Speaking on behalf of the judges, Professor Roy Foster, Carroll Professor of Irish History at the University of Oxford, said:
“This year we short-listed a more varied range of material than ever: history, sociology, drama, and current affairs. But in a sense the Linen Hall Library’s Troubled Images project sums up all of these genres and more. During its long history, the Library has been a beacon of light, learning and impartial inquiry in the Belfast landscape. It has also been farsighted in sourcing, gathering and explaining ephemera about the Troubles from an early stage. Troubled Images brings a comprehensive range of these to a worldwide audience, maximising their sheer visual impact through modern information technology. The images may not necessarily be cheering, but they carry a high voltage chage, focussing the mind, and forcing us to make connections. Like the Library as a whole, this enterprise illuminates the complex web of attitudes and allegiances governing Northern Ireland’s cultural and political inheritance. There could be no more worthy recipient of a prize promoting peace through understanding.”
John Gray, speaking on behalf of the Library, said:
“The Library is honoured indeed to receive the Ewart-Biggs Prize. Jane Ewart-Biggs remains one of the shining examples of those who suffered from “the Troubles” and yet responded by seeking to facilitate greater understanding. That is also the business of the Linen Hall Library. Too often the first casualty of war has been truth. In our work in assembling the unique Northern Ireland Political Collection, and now with Troubled Images, we have sought to open up enabling space in this most difficult of terrain. As Troubled Images departs for a North American and subsequent international tour, it is an approach that may have a wider resonance in a deeply troubled world. We set sail heartened by this award.”
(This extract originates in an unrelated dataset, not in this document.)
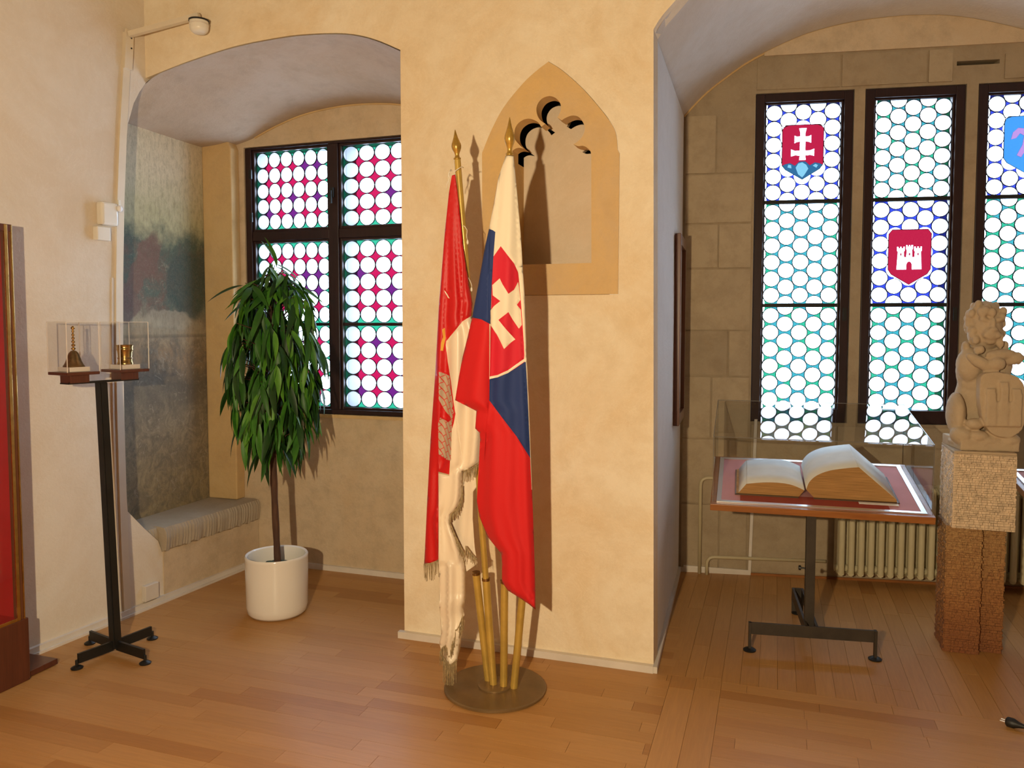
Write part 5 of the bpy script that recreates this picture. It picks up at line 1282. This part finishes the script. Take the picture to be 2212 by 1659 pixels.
for i in range(24):
    u = ru(1805, 1200)[0] + i * .0565
    g = G()
    for d in (.035, .145):
        g.tube([rw(u, .085, d), rw(u, .60, d)], [.019, .019], 8)
    rn = [rw(u, .085, .035), rw(u, .075, .09), rw(u, .085, .145)]; g.tube(rn, .020, 8); g.tube([rw(u, .60, .035), rw(u, .615, .09), rw(u, .60, .145)], .020, 8)
    g.tube([rw(u - .028, .10, .09), rw(u + .028, .10, .09)], .022, 8); g.tube([rw(u - .028, .59, .09), rw(u + .028, .59, .09)], .022, 8)
    obj('radiator_column', g, 'radiator', rd, world=True, smooth=True, autos=50)

# ---- statue and its pedestal
pd0 = Vector((.94, 4.36, 0))
ped = thing('stone_pedestal', 'tall mosaic stone pedestal, reddish shaft below a pale tiled block', 'pedestal', pd0)
xa, xb_ = ypl(2056, 1140, 4.2).x, ypl(2192, 1140, 4.2).x; yf, yr = 4.2, 4.50; zc0, zc1 = .625, .985
obj('block_core', G().box((xa + .006, yf + .006, zc0), (xb_ - .006, yr - .006, zc1)), 'tile', ped, world=True)
rr2 = random.Random(3)
def facing(name, O, ux, n, Wd, z0, z1, mat, tw=.017, th=.0105, dd=(.004, .010), parent=ped):
    g = G(); O = Vector(O); ux = Vector(ux).normalized(); n = Vector(n).normalized(); z = z0
    while z < z1 - .003:
        h = min(th * rr2.uniform(.7, 1.35), z1 - z); u = 0
        while u < Wd - .002:
            w_ = min(tw * rr2.uniform(.6, 1.6), Wd - u); d = rr2.uniform(*dd); e = .0007
            c4 = [O + ux * (u + e) + Vector((0, 0, z + e)), O + ux * (u + w_ - e) + Vector((0, 0, z + e)), O + ux * (u + w_ - e) + Vector((0, 0, z + h - e)), O + ux * (u + e) + Vector((0, 0, z + h - e))]
            g.add(c4 + [p + n * d for p in c4], [(4, 5, 6, 7), (0, 1, 5, 4), (1, 2, 6, 5), (2, 3, 7, 6), (3, 0, 4, 7)])
            u += w_
        z += h
    return obj(name, g, mat, parent, world=True, kind='stuff')
facing('front_tiles', (xa, yf + .006, 0), (1, 0, 0), (0, -1, 0), xb_ - xa, zc0, zc1, 'tile')
facing('side_tiles', (xa + .006, yr, 0), (0, -1, 0), (-1, 0, 0), yr - yf, zc0, zc1, 'tile')
facing('side_tiles', (xb_ - .006, yf, 0), (0, 1, 0), (1, 0, 0), yr - yf, zc0, zc1, 'tile')
obj('cap', G().box((xa, yf, zc1), (xb_, yr, zc1 + .012)), 'statue', ped, world=True, bevel=.004)
sx0, sx1 = zpl(2019, 1395).x + .03, zpl(2112, 1415).x
for nm, (x0, x1, y0, y1) in {'shaft_post': (sx0, sx1 - .0, 4.25, 4.46), 'rear_shaft_post': (sx1 + .012, sx1 + .11, 4.30, 4.46)}.items():
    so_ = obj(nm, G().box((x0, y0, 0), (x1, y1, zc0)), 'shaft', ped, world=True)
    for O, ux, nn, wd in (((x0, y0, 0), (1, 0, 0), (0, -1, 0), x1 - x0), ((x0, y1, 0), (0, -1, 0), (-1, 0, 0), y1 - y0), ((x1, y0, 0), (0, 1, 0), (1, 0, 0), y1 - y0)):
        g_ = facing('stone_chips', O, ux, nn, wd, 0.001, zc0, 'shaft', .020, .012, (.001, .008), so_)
st = Vector((ypl(2120, 960, 4.34).x, 4.34, zc1 + .0125))
g = G(); sc = .000525
def blob(cx, cz, y, rx, ry, rz_, rot=(0, 0, 0)):
    bm = bmesh.new(); bmesh.ops.create_icosphere(bm, subdivisions=3, radius=1)
    q = Euler(rot).to_matrix(); v = [q @ Vector((p.co.x * rx, p.co.y * ry, p.co.z * rz_)) + Vector(((cx - 715) * sc, y, (1530 - cz) * sc)) for p in bm.verts]
    f = [tuple(x.index for x in p.verts) for p in bm.faces]; bm.free(); g.add(v, f)
blob(705, 1480, .02, .135, .13, .030); g.box((-.13, -.11, 0), (.125, .14, .05)); blob(710, 1440, 0, .135, .115, .05)
blob(715, 1150, .045, .115, .085, .23); blob(700, 820, .03, .105, .085, .15); blob(590, 760, -.01, .062, .06, .085); blob(830, 760, -.01, .058, .06, .085)
blob(480, 1210, -.01, .040, .075, .105); blob(500, 1400, -.06, .050, .055, .045); blob(590, 1290, -.085, .04, .035, .028); blob(620, 1400, -.08, .05, .04, .03); blob(940, 1230, .02, .035, .075, .11); blob(880, 1430, -.07, .055, .05, .035)
blob(712, 400, -.0, .072, .072, .095); blob(712, 330, .015, .078, .075, .085); blob(715, 480, .0, .078, .062, .08)
blob(716, 470, -.062, .038, .032, .035); blob(722, 385, -.068, .014, .024, .034); blob(722, 432, -.088, .020, .014, .012); blob(720, 530, -.05, .030, .025, .022)
blob(665, 345, -.058, .026, .018, .012, (0, .3, 0)); blob(775, 345, -.058, .026, .018, .012, (0, -.3, 0))
blob(680, 480, -.076, .018, .016, .018); blob(758, 480, -.076, .018, .016, .018)
blob(800, 660, -.075, .075, .028, .028, (0, -.05, .2)); blob(640, 740, -.085, .085, .028, .028, (0, .55, 0)); blob(750, 740, -.10, .038, .025, .032); blob(905, 700, -.07, .05, .024, .026, (0, -.2, 0)); blob(945, 690, -.07, .018, .02, .03)
rq = random.Random(4)
for k in range(70):
    a = rq.uniform(-2.9, 2.9) - math.pi / 2; zz = rq.uniform(200, 640); ra = .075 if zz < 560 else .085
    if abs(math.cos(a)) < .55 and math.sin(a) < 0 and 290 < zz < 590: continue
    if zz < 260: ra = .05
    blob(712 + ra * math.cos(a) / sc, zz, ra * math.sin(a) * .95, .017, .017, .022)
# shield in front
def ext(pts, y0, y1):
    g.prism([((x - 715) * sc, (1530 - z) * sc) for x, z in pts], [], y1 - y0, (0, y0, 0))
sh_ = smoothcurve([(612, 850), (700, 815), (800, 820), (900, 850), (965, 930), (985, 1080), (985, 1230), (950, 1340), (860, 1395), (760, 1390), (680, 1330), (625, 1200), (605, 1020)], 5, True)
ext(sh_, -.120, -.07)
for x0, x1, t_ in ((655, 735, 960), (765, 835, 900), (865, 945, 960)):
    ext([(x0, t_ + 40), (x1, t_ + 40), (x1, 1300), (x0, 1300)], -.134, -.11)
    for k in range(3): ext([(x0 - 6 + k * (x1 - x0) * .36, t_), (x0 + 14 + k * (x1 - x0) * .36, t_), (x0 + 14 + k * (x1 - x0) * .36, t_ + 50), (x0 - 6 + k * (x1 - x0) * .36, t_ + 50)], -.134, -.11)
ext([(735, 1080), (865, 1080), (865, 1300), (835, 1300), (835, 1190), (765, 1190), (765, 1300), (735, 1300)], -.130, -.11)
me = g.mesh('statue_body')
ls = bpy.data.objects.new('lion_statue', me); link(ls); ls.location = st; ls.rotation_euler = (0, 0, R(8)); me.materials.append(M['statue'])
rm = ls.modifiers.new('r', 'REMESH'); rm.mode = 'VOXEL'; rm.voxel_size = .0048; rm.use_smooth_shade = True
sm = ls.modifiers.new('s', 'SMOOTH'); sm.factor = .5; sm.iterations = 3
dgr = bpy.context.evaluated_depsgraph_get(); me2 = bpy.data.meshes.new_from_object(ls.evaluated_get(dgr)); ls.modifiers.clear(); ls.data = me2
dl = [v.normal * .0016 * noise.noise(v.co * 45) for v in me2.vertices]
for v, d_ in zip(me2.vertices, dl): v.co += d_
tag(ls, 'weathered pale stone statue of a seated lion holding a shield', 'statue')
ORG[ls.name] = st

# ---- plug on the floor
pg = zpl(2180, 1573)
pl = thing('power_plug', 'black power plug with its cord lying on the floor near the right edge', 'plug', (pg.x, pg.y, 0))
g = G(); d = (zpl(2212, 1584) - zpl(2168, 1570)); d.z = 0; d.normalize(); p0 = zpl(2172, 1568) + Vector((0, 0, .02))
obj('body', G().tube([p0, p0 + d * .006, p0 + d * .028, p0 + d * .045, p0 + d * .07], [.012, .019, .019, .012, .006], 16), 'black', pl, world=True, smooth=True, autos=60)
obj('cord', G().tube([p0 + d * .068, p0 + d * .10 + Vector((0, 0, -.012)), p0 + d * .2 + Vector((0, -.01, -.0155)), p0 + d * .4 + Vector((0, .02, -.0155))], .0036, 8), 'black', pl, world=True, smooth=True)
sd_ = Vector((-d.y, d.x, 0))
for s_ in (-1, 1): obj('pin', G().tube([p0 + sd_ * .009 * s_, p0 + sd_ * .009 * s_ - d * .018], .0024, 8), 'steelstrip', pl, world=True)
Librarian of the Northern Ireland Political Collection, and Troubled Images Project Director, Yvonne Murphy, paid tribute to the Troubled Images team:
“We are delighted to have received such an accolade. It is a testimony to the dedication, professionalism and expertise of the team who worked so hard on the project. Furthermore, the assistance of key poster makers and the agreement of all parties to permit the Library to use their material were crucial to the success of the project.”
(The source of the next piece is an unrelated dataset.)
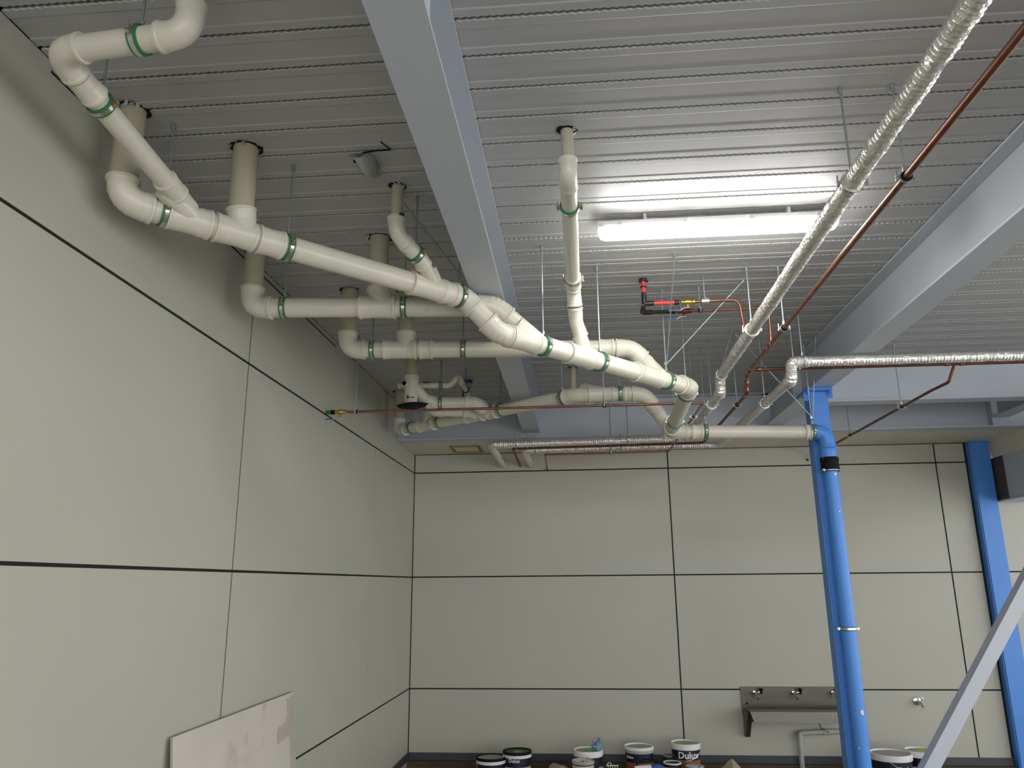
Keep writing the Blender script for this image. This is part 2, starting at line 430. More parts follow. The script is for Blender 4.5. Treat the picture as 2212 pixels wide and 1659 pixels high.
wye(A, a2 + dB * .08, a2 + dB * .285, a2 + dB * .24, (-.325, 4.055, 3.30))
wye(A, a2 + dB * .52, a2 + dB * .72, a2 + dB * .69, (.035, 4.37, 3.33), rb=.038, mouth=False)
wye(A, a2 + dB * 1.11, a2 + dB * 1.36, a2 + dB * 1.32, (.47, 4.95, 3.32), mouth=False)
elbow(A, a3 - dB * .1, a3, a3 + dC * .1, R=.1)
tpipe(A, a3, a4, .06, 0)

# ---- collector to the blue column
E_ = thing('drain_pipe', 'horizontal white drain pipe leading to the blue column', 'pipe', (1.3, 6.37, 3.11))
e0 = V((.785, 6.37, 3.118)); e1 = V((1.90, 6.37, 3.088))
dE = (e1 - e0).normalized()
pipe(E_, e0, e1)
wye(E_, e0 - dE * .06, e0 + dE * .14, e0, e0 + V((0, -.12, .01)), name='junction')
coupling(E_, e0 + dE * .215, dE, .09)
coupling(E_, e1 - dE * .01, dE, .05)

# ---- blue down pipe on column
Dp = thing('downpipe', 'blue painted downpipe strapped to the front of the blue column', 'pipe', (2.035, 6.37, 0))
elbow(Dp, e1 + dE * .0, (2.035, 6.37, 3.085), (2.035, 6.37, 2.93), R=.09, m='blue')
pipe(Dp, (2.035, 6.37, 2.95), (2.035, 6.37, 2.78), r=.0625, m='blue', name='upper_pipe')
pipe(Dp, (2.035, 6.37, 0), (2.035, 6.37, 2.84), m='blue', name='lower_pipe')
mb = MB().tube([(2.035, 6.37, 2.76), (2.035, 6.37, 2.775), (2.035, 6.37, 2.80), (2.035, 6.37, 2.835), (2.035, 6.37, 2.86), (2.035, 6.37, 2.875)], [.066, .073, .069, .069, .073, .066], 28)
mb.build('rubber_coupling', 'black', Dp)
for z, m_ in ((2.768, 'rod'), (2.86, 'black')):
    MB().ring((2.035, 6.37, z), (0, 0, 1), .010, .0735).bar((1.975, 6.32, z), (1.955, 6.31, z), .014, .018).build('hose_clip', m_, Dp)
for (ang, z, s) in ((-1.2, 2.735, .012), (-1.25, 2.44, .006), (-1.2, .97, .010), (-1.35, .965, .012), (-1.15, .955, .006), (-2.2, .72, .005)):
    c_ = V((2.035 + .0552 * math.cos(ang), 6.37 + .0552 * math.sin(ang), z))
    mb = MB(); nv = V((math.cos(ang), math.sin(ang), 0)); tv = V((-math.sin(ang), math.cos(ang), 0))
    vs = [c_ + nv * .0006 + tv * (s * random.uniform(.5, 1.1) * math.cos(q)) + V((0, 0, s * 1.3 * random.uniform(.6, 1.2) * math.sin(q))) for q in [k * .785 for k in range(8)]]
    vs += [v - nv * .003 for v in vs]
    mb.add(vs, [tuple(range(8))] + [(k, 8 + k, 8 + (k + 1) % 8, (k + 1) % 8) for k in range(8)]).build('paint_chip', 'white_plastic', Dp, smooth=False)

# ---- short small-bore run at top left
L_ = thing('drain_pipe', 'short white branch pipe with two bends at the top left corner', 'pipe', (-1.5, 2.1, 3.58))
rl = .041
l0 = V((-1.17, 1.965, 3.585)); l1 = V((-1.635, 2.005, 3.585)); l2 = V((-1.60, 2.84, 3.455)); dl = (l2 - l1).normalized(); dx_ = (l1 - l0).normalized()
tpipe(L_, l0, l1, .08, .08, rl); tpipe(L_, l1, l2, .08, 0, rl)
elbow(L_, l1 - dx_ * .10, l1, l1 + dl * .10, rl, R=.07)
elbow(L_, l0 + dx_ * .10, l0, l0 + V((0, 0, .11)), rl, R=.075)
pipe(L_, l0 + V((0, 0, .08)), l0 + V((0, 0, .27)), rl, m='pvc_dusty_shaded', name='riser')
elbow(L_, l1 + dl * .105, l1 + dl * .15, l1 + dl * .20 + V((.004, 0, 0)), rl, ends=(0, 1), name='coupling')
coupling(L_, l1 + dl * .70, dl, .10, rl)

# ---- second pipe from the left wall (parallel to the back wall)
B_ = thing('drain_pipe', 'white drain pipe running from left wall just behind the main drain, upper of two', 'pipe', (-1.2, 3.95, 3.41))
b0 = V((-1.785, 3.915, 3.412)); b1 = V((-.50, 4.02, 3.404)); b2 = V((-.36, 4.06, 3.33)); b3 = V((-.20, 4.14, 3.225)); db = (b1 - b0).normalized()
pipe(B_, b0 + V((0, 0, .08)), b0 + V((0, 0, .44)), m='pvc_dusty_shaded', name='riser'); cut_hole(b0.x, b0.y, R1)
elbow(B_, b0 + V((0, 0, .12)), b0, b0 + db * .12, R=.085)
tpipe(B_, b0, b1, .1, .2)
p_ = b0 + db * .735
wye(B_, p_ - db * .13, p_ + db * .075, p_ + db * .01, (-1.085, 3.975, 3.53))
pipe(B_, (-1.085, 3.975, 3.5), (-1.085, 3.975, 3.86), m='pvc_dusty_shaded', name='riser'); cut_hole(-1.085, 3.975, R1)
b1 = V((-.43, 4.01, 3.403)); dd = (b3 - b1).normalized()
tpipe(B_, b0 + db * 1.0, b1, 0, .06); tpipe(B_, b1, b3, .06, 0)
elbow(B_, b1 - db * .09, b1, b1 + dd * .1, R=.12)

# ---- third pipe from the left wall
C_ = thing('drain_pipe', 'white drain pipe running from left wall passing under the main drain, lower of two', 'pipe', (-.5, 4.8, 3.41))
c0 = V((-1.485, 4.75, 3.412)); c1 = V((.385, 4.925, 3.41)); c2 = V((.60, 5.00, 3.19)); dc = (c1 - c0).normalized(); dd = (c2 - c1).normalized()
pipe(C_, c0 + V((0, 0, .08)), c0 + V((0, 0, .44)), m='pvc_dusty_shaded', name='riser'); cut_hole(c0.x, c0.y, R1)
elbow(C_, c0 + V((0, 0, .12)), c0, c0 + dc * .12, R=.085)
tpipe(C_, c0, c1, .1, .07); tpipe(C_, c1, c2, .07, 0)
p_ = c0 + dc * .385
wye(C_, p_ - dc * .15, p_ + dc * .075, p_, (-1.105, 4.79, 3.53))
coupling(C_, c0 + dc * .52, dc, .09)
pipe(C_, (-1.105, 4.79, 3.5), (-1.105, 4.79, 3.86), m='pvc_dusty_shaded', name='riser'); cut_hole(-1.105, 4.79, R1)
elbow(C_, c1 - dc * .11, c1, c1 + dd * .1, R=.13)
coupling(C_, c1 - dc * .17, dc, .10)

# ---- branch into main drain beside the beam
Br = thing('drain_pipe', 'small white S-shaped branch pipe dropping into the main drain left of the beam', 'pipe', (-.8, 3.5, 3.55))
q = [V((-.849, 3.405, 3.66)), V((-.847, 3.405, 3.575)), V((-.755, 3.535, 3.495)), V((-.715, 3.70, 3.43))]
pipe(Br, (-.849, 3.405, 3.63), (-.849, 3.405, 3.86), .028, m='pvc_dusty_shaded', name='riser'); cut_hole(-.849, 3.405, .03)
elbow(Br, q[0], q[1], lerp(q[1], q[2], .42), .038, R=.09)
elbow(Br, lerp(q[1], q[2], .42), q[2], lerp(q[2], q[3], .30), .038, R=.09)
pipe(Br, lerp(q[2], q[3], .2), q[3], .038)
MB().bar((-.822, 3.355, 3.655), (-.80, 3.368, 3.655), .001, .014).bar((-.80, 3.425, 3.525), (-.785, 3.445, 3.513), .001, .014).build('print_mark', 'print', Br, smooth=False)

# ---- single branch right of the beam
G_ = thing('drain_pipe', 'small white branch pipe coming from a ceiling hole right of the beam', 'pipe', (0, 3.6, 3.6))
g0 = V((0, 3.0, 3.61)); g1 = V((.012, 4.24, 3.575)); g2 = V((.022, 4.34, 3.405)); g3 = V((.085, 4.435, 3.22)); dg = (g1 - g0).normalized()
pipe(G_, (0, 3.0, 3.62), (0, 3.0, 3.86), .028, m='pvc_dusty_shaded', name='riser'); cut_hole(0, 3.0, .03)
elbow(G_, (0, 3.0, 3.69), g0, g0 + dg * .09, .036, R=.05)
tpipe(G_, g0, g1, .06, .045, .038)
coupling(G_, g1 - dg * .14, dg, .09, .038)
elbow(G_, g1 - dg * .05, g1, lerp(g1, g2, .5), .038, R=.06)
elbow(G_, lerp(g1, g2, .55), g2, lerp(g2, g3, .42), .038, R=.09)
pipe(G_, lerp(g2, g3, .3), g3, .038)

# ---- far run in the left corner
D_ = thing('drain_pipe', 'far white drain pipe from the left back corner rising diagonally towards the copper pipe', 'pipe', (-.8, 6.8, 3.41))
d0 = V((-1.79, 7.56, 3.425)); d1 = V((.0, 6.15, 3.398)); d2 = V((.565, 6.16, 3.40)); d3 = V((.70, 6.30, 3.24)); d4 = V((.785, 6.37, 3.14))
u1 = (d1 - d0).normalized(); u2 = (d2 - d1).normalized(); u3 = (d3 - d2).normalized()
pipe(D_, d0 + V((0, 0, .08)), d0 + V((0, 0, .42)), m='pvc_dusty_shaded', name='riser'); cut_hole(d0.x, d0.y, R1)
elbow(D_, d0 + V((0, 0, .12)), d0, d0 + u1 * .12, R=.085)
tpipe(D_, d0, d1, .1, .06); tpipe(D_, d1, d2, .06, .08); tpipe(D_, d2 + u3 * .1, d3, 0, .06)
p_ = d0 + u1 * .46
wye(D_, p_ - u1 * .13, p_ + u1 * .09, p_, p_ + V((0, 0, .13)))
pipe(D_, p_ + V((0, 0, .1)), p_ + V((0, 0, .43)), m='pvc_dusty_shaded', name='riser'); cut_hole(p_.x, p_.y, R1)
p_ = d0 + u1 * 1.12
wye(D_, p_ - u1 * .12, p_ + u1 * .10, p_, p_ + V((-.03, -.16, .07)))
coupling(D_, p_ + u1 * .22, u1, .10)
elbow(D_, d1 - u1 * .1, d1, d1 + u2 * .1, R=.13)
wye(D_, d1 + u2 * .11, d1 + u2 * .32, d1 + u2 * .24, d1 + V((.08, .15, .08)), mouth=False)
coupling(D_, d2 - u2 * .14, u2, .05)
elbow(D_, d2 - u2 * .1, d2, d2 + u3 * .12, R=.14)
elbow(D_, d2 + u3 * .15, d3 - u3 * .02, d4 - (d4 - d3).normalized() * .05, R=.1, ends=(1, 0))

# ---- stub feeding far run from a ceiling hole
U_ = thing('drain_pipe', 'short white pipe behind the far run dropping from a small ceiling hole', 'pipe', (0, 6.8, 3.6))
pipe(U_, (-.01, 6.85, 3.6), (-.01, 6.85, 3.86), .028, m='pvc_dusty_shaded', name='riser'); cut_hole(-.01, 6.85, .032)
elbow(U_, (-.01, 6.85, 3.60), (-.01, 6.80, 3.53), (.09, 6.73, 3.52), .05, R=.06)
elbow(U_, (.10, 6.72, 3.52), (.18, 6.66, 3.52), (.20, 6.45, 3.45), .05, R=.09)
pipe(U_, (.20, 6.46, 3.455), (.215, 6.25, 3.42), .05)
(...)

The Christopher Ewart-Biggs Literary Prize, worth £5,000, was instituted by the late Jane Ewart-Biggs in memory of her husband, the British Ambassador to Ireland, who was murdered by the IRA in 1976. Its objectives are to promote peace and reconciliation in Ireland, a greater understanding between the peoples of Britain and Ireland, or closer co-operation between partners of the European Community. The judges are Professor Paul Arthur, Professor of Politics at the University of Ulster; Professor Roy Foster, Carroll Professor of Irish History at the University of Oxford; Dr Maurice Hayes, Chairman of the Ireland Funds; Marigold Johnson, Patron of the British-Irish Association; and Thomas Pakenham, writer and historian. The other short-listed entries were Garret Fitzgerald, Reflections on the Irish State (Irish Academic Press); Carlo Gebler, Ten Rounds: An Adaption of Arthur Schnitzler’s La Ronde (Lagan Press); Kieran McEvoy, Paramilitary Imprisonment in Northern Ireland: Resistance, Management and Release (Oxford University Press); A.T.Q. Stewart, The Shape of Irish History (Blackstaff Press); and Maurice Tanner, Ireland’s Unholy Wars: The Struggle for a Nation’s Soul, 1500-2000 (Yale University Press).
In November 2002, the CD-ROM took second place in the Nielson Bookdata/Chartered Institute of Library and Information Professionals Awards for outstanding works of reference in the United Kingdom.